Wednesday, November 2, 2011

Major Policy Issues in TVET in Africa

A number of African nations have adopted Technical and Vocational Education and Training (TVET) reforms since the 1990s. This has resulted in the formulation of TVET policies.
These policies have sought to address the socio-economic challenges faced by various nations. One major concern of policy makers is to ensure a TVET system that is relevant and accessible while addressing issues of quality. Policy makers are aware of the critical role that TVET can play in national development. The increasing importance that African governments now attach to TVET is reflected in the various Poverty Reduction Strategy Papers, National Development Plans and Vision Papers that governments have developed and are developing.

This paper seeks to:
  • Share knowledge on TVET policies in selected African nations
  • Identify the major policy issues in TVET in Africa
  • Assess the relevance of TVET policies in achieving poverty reduction
This paper seeks to address the major policy issues in TVET in Africa that are faced by policy makers and practitioners. This is done by doing a study of major policy discussions in TVET Conferences such as Bureau of the Conference of Ministers of Education of the African Union, Commonwealth Association of Polytechnics in Africa (CAPA), International Vocational Education and Training Association (IVETA), Southern African Development Community (SADC) and UNESCO-UNEVOC Conferences.

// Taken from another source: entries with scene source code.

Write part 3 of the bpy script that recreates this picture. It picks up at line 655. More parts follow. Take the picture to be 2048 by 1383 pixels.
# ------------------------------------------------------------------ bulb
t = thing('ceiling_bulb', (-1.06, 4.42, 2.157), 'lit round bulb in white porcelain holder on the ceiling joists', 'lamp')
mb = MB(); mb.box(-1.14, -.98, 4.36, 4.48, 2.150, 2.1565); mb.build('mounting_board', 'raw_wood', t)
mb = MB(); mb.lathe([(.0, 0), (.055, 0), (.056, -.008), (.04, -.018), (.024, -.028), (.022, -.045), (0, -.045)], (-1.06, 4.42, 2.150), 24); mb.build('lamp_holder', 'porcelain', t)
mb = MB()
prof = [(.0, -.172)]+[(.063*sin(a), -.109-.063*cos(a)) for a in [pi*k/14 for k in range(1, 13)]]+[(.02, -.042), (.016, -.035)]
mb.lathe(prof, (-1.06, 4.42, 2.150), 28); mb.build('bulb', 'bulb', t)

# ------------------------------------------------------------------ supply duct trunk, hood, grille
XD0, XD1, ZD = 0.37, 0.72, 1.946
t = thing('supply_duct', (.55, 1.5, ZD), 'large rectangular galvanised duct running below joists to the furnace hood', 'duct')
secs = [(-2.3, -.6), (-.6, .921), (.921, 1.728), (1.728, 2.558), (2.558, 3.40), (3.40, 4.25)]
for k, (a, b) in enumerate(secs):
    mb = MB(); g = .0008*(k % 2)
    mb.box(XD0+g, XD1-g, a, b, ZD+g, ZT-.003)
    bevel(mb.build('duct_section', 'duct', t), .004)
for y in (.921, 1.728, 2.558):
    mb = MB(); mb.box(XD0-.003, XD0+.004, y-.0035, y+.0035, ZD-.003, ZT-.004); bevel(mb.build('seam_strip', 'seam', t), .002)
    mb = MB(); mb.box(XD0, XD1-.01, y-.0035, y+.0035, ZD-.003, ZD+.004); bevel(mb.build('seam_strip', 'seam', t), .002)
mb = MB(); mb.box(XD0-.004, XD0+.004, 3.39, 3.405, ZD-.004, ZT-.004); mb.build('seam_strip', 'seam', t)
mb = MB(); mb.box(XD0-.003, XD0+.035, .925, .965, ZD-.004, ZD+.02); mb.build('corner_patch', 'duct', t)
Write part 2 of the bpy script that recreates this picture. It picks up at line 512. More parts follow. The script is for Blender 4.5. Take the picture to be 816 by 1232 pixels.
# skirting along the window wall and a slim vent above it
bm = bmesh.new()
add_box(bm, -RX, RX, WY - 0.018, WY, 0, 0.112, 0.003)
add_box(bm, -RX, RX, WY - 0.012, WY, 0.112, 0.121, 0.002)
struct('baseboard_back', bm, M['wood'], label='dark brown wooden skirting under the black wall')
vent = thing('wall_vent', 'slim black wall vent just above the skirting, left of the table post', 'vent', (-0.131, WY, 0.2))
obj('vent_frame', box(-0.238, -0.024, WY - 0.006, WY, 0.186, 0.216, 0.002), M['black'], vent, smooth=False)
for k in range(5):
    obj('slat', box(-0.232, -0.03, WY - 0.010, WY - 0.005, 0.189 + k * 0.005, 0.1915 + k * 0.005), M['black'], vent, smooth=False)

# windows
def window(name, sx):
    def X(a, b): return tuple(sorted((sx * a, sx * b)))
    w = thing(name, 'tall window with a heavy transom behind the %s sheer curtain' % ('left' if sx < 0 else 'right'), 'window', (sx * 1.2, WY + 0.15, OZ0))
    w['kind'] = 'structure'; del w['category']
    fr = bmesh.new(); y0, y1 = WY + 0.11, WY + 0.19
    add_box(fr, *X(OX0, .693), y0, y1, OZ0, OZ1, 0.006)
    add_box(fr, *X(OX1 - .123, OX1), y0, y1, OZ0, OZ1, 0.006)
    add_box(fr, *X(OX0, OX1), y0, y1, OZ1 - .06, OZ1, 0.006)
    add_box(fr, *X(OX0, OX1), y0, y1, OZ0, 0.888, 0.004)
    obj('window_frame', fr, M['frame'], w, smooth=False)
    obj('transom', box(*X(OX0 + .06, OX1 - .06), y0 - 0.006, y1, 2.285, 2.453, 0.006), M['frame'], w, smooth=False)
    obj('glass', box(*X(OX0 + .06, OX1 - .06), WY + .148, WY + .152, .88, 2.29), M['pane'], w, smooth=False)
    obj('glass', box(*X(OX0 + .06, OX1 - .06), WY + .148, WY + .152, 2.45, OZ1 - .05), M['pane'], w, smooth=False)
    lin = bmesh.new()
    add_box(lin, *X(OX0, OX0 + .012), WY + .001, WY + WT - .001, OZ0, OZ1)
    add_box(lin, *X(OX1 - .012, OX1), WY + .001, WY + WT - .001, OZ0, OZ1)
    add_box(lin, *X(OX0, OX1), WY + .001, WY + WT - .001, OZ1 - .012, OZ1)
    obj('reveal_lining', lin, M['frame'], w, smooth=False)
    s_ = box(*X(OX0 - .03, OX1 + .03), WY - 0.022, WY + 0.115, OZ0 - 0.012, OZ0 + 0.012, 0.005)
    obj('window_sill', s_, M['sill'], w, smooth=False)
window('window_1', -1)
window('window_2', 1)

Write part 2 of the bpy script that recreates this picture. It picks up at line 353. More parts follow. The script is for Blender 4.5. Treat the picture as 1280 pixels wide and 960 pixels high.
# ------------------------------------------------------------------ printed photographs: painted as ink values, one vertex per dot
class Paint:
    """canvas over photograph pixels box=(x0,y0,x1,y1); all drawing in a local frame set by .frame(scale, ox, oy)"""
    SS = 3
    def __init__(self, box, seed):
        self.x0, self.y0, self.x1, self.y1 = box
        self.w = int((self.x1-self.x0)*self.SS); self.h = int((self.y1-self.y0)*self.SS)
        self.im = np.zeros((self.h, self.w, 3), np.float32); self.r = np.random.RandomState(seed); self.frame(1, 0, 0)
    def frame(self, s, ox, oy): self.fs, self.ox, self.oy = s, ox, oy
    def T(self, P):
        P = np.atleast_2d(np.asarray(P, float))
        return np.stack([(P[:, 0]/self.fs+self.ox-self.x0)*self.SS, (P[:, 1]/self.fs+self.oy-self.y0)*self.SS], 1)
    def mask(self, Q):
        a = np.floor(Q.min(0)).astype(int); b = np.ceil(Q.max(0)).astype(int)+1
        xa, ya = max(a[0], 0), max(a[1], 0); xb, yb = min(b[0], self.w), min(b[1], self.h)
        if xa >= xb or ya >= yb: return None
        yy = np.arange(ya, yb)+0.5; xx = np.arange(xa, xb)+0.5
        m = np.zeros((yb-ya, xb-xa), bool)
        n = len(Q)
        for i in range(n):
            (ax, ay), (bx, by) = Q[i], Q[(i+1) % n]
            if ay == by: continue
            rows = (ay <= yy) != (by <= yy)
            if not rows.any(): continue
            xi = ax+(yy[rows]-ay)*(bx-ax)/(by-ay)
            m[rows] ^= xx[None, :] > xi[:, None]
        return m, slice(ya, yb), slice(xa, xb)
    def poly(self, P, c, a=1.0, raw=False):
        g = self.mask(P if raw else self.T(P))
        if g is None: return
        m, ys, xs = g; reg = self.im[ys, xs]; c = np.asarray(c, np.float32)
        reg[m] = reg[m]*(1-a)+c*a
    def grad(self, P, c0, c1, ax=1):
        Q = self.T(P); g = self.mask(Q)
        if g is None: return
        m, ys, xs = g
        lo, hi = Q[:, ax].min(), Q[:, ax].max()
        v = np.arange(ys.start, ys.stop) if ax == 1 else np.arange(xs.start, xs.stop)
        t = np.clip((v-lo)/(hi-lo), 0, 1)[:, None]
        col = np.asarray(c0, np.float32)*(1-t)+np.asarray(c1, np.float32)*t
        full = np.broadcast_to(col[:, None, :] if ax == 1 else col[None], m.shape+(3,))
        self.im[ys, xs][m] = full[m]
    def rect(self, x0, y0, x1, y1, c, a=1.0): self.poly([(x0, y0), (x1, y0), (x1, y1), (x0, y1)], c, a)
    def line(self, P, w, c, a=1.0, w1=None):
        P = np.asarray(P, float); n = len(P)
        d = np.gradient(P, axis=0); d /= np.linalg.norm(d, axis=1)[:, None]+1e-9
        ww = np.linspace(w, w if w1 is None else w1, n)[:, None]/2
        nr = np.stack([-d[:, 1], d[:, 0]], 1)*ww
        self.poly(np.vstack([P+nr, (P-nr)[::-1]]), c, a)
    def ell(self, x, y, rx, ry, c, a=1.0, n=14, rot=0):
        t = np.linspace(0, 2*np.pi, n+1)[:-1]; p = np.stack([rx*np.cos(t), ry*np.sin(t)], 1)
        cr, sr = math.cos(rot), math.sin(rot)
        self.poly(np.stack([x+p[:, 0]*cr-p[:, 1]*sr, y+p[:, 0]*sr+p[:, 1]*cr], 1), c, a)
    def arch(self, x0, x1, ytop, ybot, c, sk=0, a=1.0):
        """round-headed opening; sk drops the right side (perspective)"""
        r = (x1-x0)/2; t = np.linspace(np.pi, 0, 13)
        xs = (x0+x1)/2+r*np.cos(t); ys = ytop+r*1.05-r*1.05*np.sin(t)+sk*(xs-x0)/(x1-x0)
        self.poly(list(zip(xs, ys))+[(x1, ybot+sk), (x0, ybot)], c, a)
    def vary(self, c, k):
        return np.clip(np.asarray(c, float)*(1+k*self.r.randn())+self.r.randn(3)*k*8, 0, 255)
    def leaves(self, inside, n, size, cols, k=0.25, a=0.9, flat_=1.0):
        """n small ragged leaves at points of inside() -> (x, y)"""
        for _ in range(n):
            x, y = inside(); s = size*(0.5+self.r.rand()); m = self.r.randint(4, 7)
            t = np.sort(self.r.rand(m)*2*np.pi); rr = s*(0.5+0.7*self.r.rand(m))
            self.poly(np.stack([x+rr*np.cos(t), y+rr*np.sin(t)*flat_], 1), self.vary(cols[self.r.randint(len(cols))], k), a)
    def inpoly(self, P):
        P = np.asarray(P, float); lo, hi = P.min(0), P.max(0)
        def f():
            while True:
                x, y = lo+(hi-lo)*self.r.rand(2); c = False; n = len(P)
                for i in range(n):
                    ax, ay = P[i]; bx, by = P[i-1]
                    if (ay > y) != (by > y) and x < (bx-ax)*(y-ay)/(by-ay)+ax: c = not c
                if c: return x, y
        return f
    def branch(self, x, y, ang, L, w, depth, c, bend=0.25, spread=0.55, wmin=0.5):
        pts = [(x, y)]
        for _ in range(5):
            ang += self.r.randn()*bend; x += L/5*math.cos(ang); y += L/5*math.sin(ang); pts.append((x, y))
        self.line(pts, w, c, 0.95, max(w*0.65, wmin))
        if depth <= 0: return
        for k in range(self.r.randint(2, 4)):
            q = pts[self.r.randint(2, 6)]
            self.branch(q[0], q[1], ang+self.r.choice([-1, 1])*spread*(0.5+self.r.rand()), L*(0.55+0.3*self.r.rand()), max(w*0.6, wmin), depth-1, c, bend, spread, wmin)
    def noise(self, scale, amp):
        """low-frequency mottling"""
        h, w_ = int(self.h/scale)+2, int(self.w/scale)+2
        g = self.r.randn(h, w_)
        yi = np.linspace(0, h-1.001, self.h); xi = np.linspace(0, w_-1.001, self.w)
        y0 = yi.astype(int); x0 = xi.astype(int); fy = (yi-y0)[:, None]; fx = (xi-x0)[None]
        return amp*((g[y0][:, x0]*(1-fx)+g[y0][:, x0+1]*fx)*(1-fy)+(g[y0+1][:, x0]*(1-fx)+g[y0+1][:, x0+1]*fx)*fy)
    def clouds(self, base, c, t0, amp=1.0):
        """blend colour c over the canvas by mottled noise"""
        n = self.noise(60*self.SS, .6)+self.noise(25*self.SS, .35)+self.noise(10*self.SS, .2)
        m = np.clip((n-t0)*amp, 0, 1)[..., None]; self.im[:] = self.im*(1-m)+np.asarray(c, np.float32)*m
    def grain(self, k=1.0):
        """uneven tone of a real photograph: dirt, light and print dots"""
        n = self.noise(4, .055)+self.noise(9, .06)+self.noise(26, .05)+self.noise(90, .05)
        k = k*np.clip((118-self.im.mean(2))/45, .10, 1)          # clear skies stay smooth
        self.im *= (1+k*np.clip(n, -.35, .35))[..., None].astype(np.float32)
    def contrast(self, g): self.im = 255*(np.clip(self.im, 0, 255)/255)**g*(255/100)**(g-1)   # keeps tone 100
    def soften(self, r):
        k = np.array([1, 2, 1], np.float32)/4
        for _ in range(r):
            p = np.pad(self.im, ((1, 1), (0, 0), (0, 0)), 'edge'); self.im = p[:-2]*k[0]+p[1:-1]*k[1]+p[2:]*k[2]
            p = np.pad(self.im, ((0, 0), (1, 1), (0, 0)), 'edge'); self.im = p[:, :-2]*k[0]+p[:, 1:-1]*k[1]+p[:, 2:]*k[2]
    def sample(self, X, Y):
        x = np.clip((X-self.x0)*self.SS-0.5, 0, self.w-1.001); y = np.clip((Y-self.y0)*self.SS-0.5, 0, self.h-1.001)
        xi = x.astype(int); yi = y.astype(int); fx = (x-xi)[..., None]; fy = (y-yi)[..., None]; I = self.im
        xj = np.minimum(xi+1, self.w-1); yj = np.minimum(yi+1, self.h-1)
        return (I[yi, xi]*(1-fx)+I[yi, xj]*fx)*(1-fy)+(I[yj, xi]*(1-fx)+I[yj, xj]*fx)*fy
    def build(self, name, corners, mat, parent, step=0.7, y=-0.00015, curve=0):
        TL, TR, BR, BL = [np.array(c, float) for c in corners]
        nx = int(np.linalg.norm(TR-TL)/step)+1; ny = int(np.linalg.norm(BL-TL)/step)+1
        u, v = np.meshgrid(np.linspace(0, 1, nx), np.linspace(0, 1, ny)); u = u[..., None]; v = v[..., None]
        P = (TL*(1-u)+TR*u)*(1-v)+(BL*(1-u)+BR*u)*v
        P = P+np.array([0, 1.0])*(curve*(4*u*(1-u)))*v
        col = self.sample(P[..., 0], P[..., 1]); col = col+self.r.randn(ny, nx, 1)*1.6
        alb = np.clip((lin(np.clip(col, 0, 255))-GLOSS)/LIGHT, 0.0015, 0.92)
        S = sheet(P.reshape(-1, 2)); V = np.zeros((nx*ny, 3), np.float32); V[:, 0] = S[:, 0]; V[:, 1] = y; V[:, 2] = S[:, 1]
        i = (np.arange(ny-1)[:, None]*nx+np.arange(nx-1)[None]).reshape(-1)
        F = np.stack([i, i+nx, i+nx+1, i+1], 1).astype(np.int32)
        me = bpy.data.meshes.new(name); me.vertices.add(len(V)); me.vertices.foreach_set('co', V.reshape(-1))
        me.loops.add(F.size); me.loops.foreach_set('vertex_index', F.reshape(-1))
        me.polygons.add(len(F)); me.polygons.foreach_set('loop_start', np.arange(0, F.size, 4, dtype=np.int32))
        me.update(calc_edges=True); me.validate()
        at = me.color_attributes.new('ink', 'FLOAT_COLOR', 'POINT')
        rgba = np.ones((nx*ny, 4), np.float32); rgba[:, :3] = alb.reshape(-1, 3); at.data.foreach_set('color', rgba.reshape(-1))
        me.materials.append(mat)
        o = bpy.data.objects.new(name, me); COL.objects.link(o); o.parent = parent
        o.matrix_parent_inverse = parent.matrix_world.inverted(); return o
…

An analysis of TVET policies in Botswana, Kenya, Malawi and Zambia is also done. Also addressed is the current status of TVET in Africa. These include issues of gender, harmonisation of TVET programmes and qualifications, linkage of TVET to the labour market among many others. Also proposed is the importance of partnerships among various stakeholders in TVET policy formulation and implementation.

Key words: Poverty reduction, TVET, Policy, Policy framework.

(This paper was presented at the International Vocational Education and Training Association (IVETA) Conference held in Livingstone in August 2008).